You are confusing MOSFETS with BJTs.
BJT transistors have small threshold voltages such as 0.7V, however you cannot say exact for any transistor. The threshold voltage fluctuates with many material properties, temperature, and the voltage applied across the main current path (collector to emitter for BJTs, drain to source for MOSFETS) of the device.
Aside from that, its nice to take the engineers view of the world. If the 'off ' state is several orders of magnitude less conductive than the 'on ' state, then it is pretty much off. In the case of graphene, the conduction ratio for on/off is much smaller than that seen in silicon.
Final note: nothing in the world happens instantly! (except in quantum physics, where magic is just a statistical possibility)
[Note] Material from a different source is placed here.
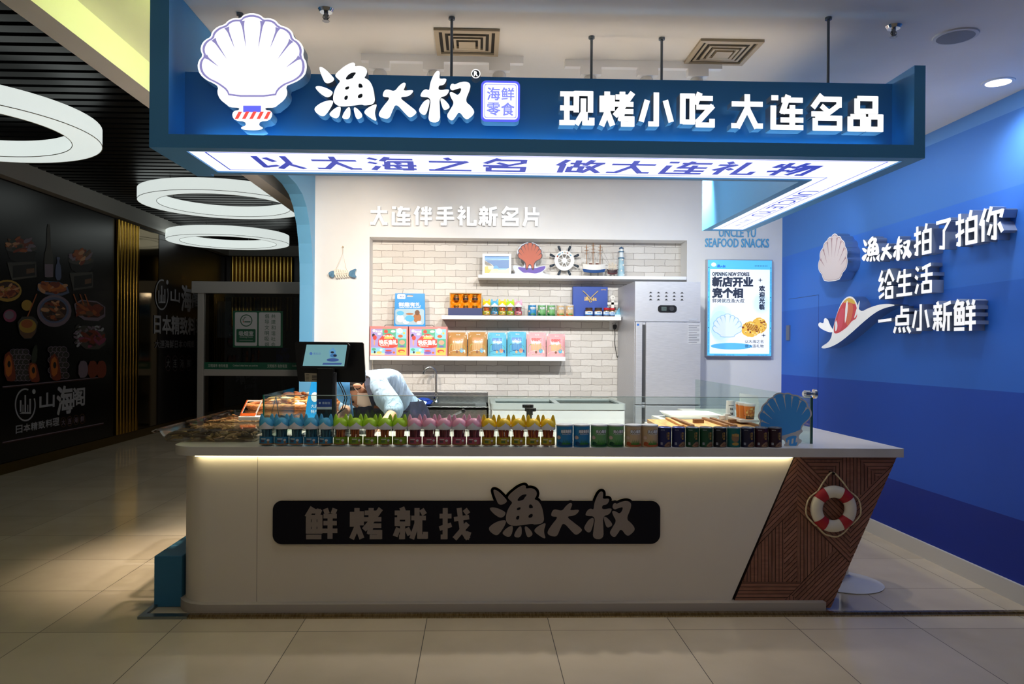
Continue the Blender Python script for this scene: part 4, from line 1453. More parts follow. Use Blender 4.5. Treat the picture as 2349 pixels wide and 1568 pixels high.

Re:Ya well don't get too excited (Score:2, Insightful)
You just need to think fourth dimensionally.
Just because stuff can't get across the chip in one cycle doesn't mean it's useless, it just means we have to rethink how we do computing at that level.
Whether this means your "pipeline" is actually just a wire, or whatnot. The fact that there is a new problem doesn't mean we throw our hands in the air and give up.